Aim of the exercise
Spot each line that carries the word "from"; copy those lines.

Information provided
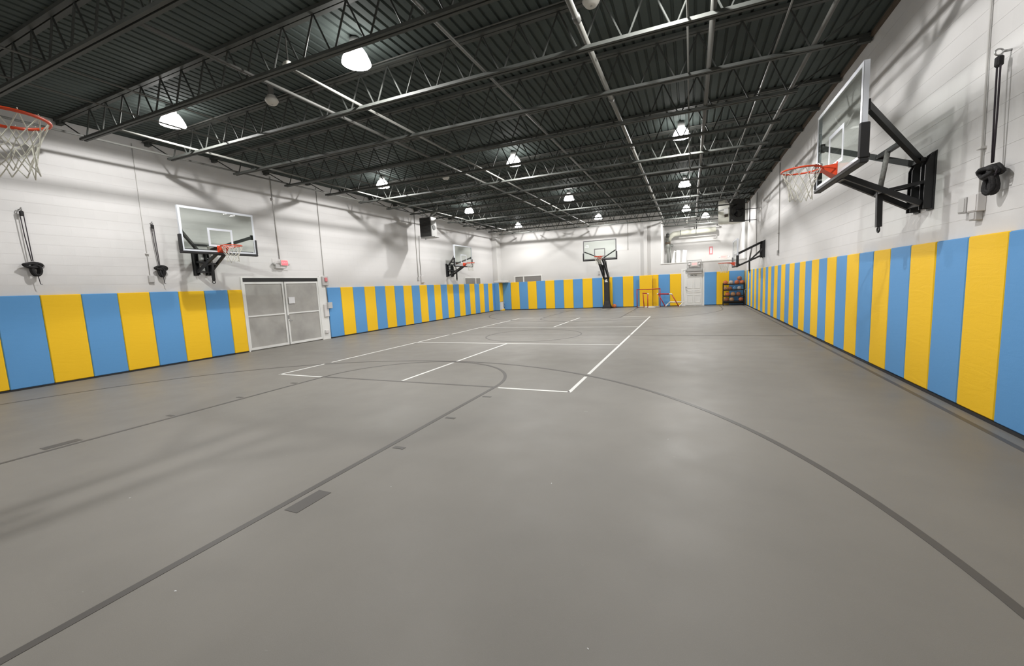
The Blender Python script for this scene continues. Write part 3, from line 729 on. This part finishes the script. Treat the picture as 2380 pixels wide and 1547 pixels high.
# ropes with tied bundles
def rope_set(loc, rot, label, drop=1.02, seed=1, flip=1, tail=True):
    """eye bolt at the origin (wall at x=0), everything hangs down in front of the wall"""
    rg = random.Random(seed)
    t = thing('hanging_rope', label, 'rope', loc, rot, 'black looped ropes hanging from wall eyes')
    MB().tube([(0, 0, 0), (.06, 0, 0)], .011, 8).build('eye_bolt', 'steel', t, True)
    MB().tube([(.085+.028*math.cos(a), 0, .0+.028*math.sin(a)) for a in [2*PI*i/16 for i in range(16)]], .008, 6, closed=True).build('eye_ring', 'steel', t, True)
    MB().cbox(.055, .105, -.030, .030, -.13, -.035, .012).build('rope_clamp', 'strap', t)
    bz = -drop
    for s, o_ in ((-1, .0), (1, .02)):
        MB().tube([(.08, s*.024, -.12), (.08, s*.022+.01*flip, -.5*drop), (.085, s*.010+.03*flip, bz+.02)], .008, 6).build('rope_strand', 'rope', t, True)
    mb = MB()
    c = Vector((.10, .03*flip, bz-.06))
    for i in range(5):      # coiled loops across
        a0 = rg.uniform(0, 6); rx = .10+rg.uniform(0, .03); rz_ = .035+rg.uniform(0, .02); oy = rg.uniform(-.02, .02); ox = rg.uniform(-.03, .03)
        mb.tube([c+Vector((ox+.01*math.sin(3*a), oy+rx*math.cos(a), rz_*math.sin(a)+.01*math.cos(2*a+a0))) for a in [2*PI*k/18 for k in range(18)]], .020, 6, closed=True)
    mb.build('coiled_strap', 'strap', t, True)
    mb = MB()
    for i in range(5):      # coiled loops hanging
        a0 = rg.uniform(0, 6); ry = .040+rg.uniform(0, .02); rz_ = .09+rg.uniform(0, .02); oy = rg.uniform(-.02, .02); ox = rg.uniform(-.03, .03)
        mb.tube([c+Vector((ox+.01*math.sin(2*a), .02*flip+oy+ry*math.cos(a), -.10+rz_*math.sin(a))) for a in [2*PI*k/18 for k in range(18)]], .019, 6, closed=True)
    mb.build('hanging_loops', 'strap', t, True)
    MB().tube([c+Vector((0, .10*flip, .02)), c+Vector((.02, .145*flip, -.01)), c+Vector((.02, .13*flip, -.05)), c+Vector((0, .07*flip, -.06))], .006, 6).build('loose_loop', 'rope', t, True)
    if tail:
        MB().tube([c+Vector((.0, .035*flip, -.17)), c+Vector((0, .045*flip, -.26)), c+Vector((0, .055*flip, -.37)), c+Vector((.01, .075*flip, -.38))], .007, 6).build('rope_tail', 'rope', t, True)
    return t
rope_set((XL, 3.735, 3.50), 0, 'black rope bundle hanging on the left wall, nearest the left edge', seed=2)
rope_set((XL, 5.86, 3.49), 0, 'black rope bundle on the left wall between the first rope and the hoop', seed=5)
rope_set((XR, 5.60, 3.50), PI, 'black rope bundle hanging on the right wall from a steel eye', seed=9, tail=False)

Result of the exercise
The Blender Python script for this scene continues. Write part 3, from line 729 on. This part finishes the script. Treat the picture as 2380 pixels wide and 1547 pixels high.
    t = thing('hanging_rope', label, 'rope', loc, rot, 'black looped ropes hanging from wall eyes')
rope_set((XR, 5.60, 3.50), PI, 'black rope bundle hanging on the right wall from a steel eye', seed=9, tail=False)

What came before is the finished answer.